Fernando Fidelix Nunes: No ano de 2024, o seu livro Quem falou? foi semifinalista do Prêmio Jabuti na categoria romance literário. Qual foi a importância dessa indicação para a sua carreira como escritor?
André Cunha: Fiquei feliz e contente, trouxe um certo prestígio como escritor que eu ainda não tinha, mas em termos de vendas o efeito foi discreto.
Fernando Fidelix Nunes: A literatura do Distrito Federal ficou conhecida nas últimas décadas, principalmente por meio de obras poéticas, como as de Nicolas Behr, Meimei Bastos e Anderson Braga Horta. Essa ênfase na produção poética também ocorre em trabalhos da crítica literária do Distrito Federal. De que modo você acha que o gênero romance pode se tornar mais popular com o público e com a crítica literária no Distrito Federal?
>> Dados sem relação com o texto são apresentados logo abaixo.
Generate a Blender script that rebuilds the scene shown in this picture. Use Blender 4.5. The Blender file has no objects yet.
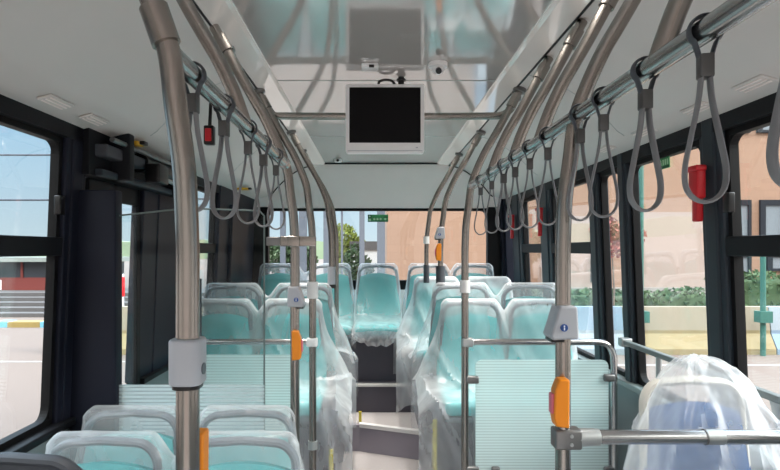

André Cunha: Do mesmo modo que no resto do país, ou seja, tem que entrar na marra, à fórceps. As pessoas não têm hábito de ler, poucos têm tempo e disciplina de ler romance, então tem que ser teimoso, chato, lidar bem com o desinteresse e a indiferença, fazer o seu corre, a sua divulgação, buscar o seu leitor e o seu lugar ao sol, contra tudo e contra todos. Tem na cidade algumas iniciativas legais como clubes de leitura e discussão, acho isso bem-vindo e saudável, mas, do meu ponto de vista, a leitura é algo muito particular e íntimo. Pode até ser que alguém desenvolva esse hábito já na maturidade, mas, até onde posso perceber, a hora de você fisgar o leitor é na adolescência. Se a pessoa entrar na vida adulta sem o hábito da leitura, dificilmente vai desenvolver. A responsabilidade aqui é da escola e da família, mas principalmente da família. Se a criança só vê o pai e a mãe no celular, esse é o exemplo que ela vai seguir. E isso tem acontecido cada vez mais.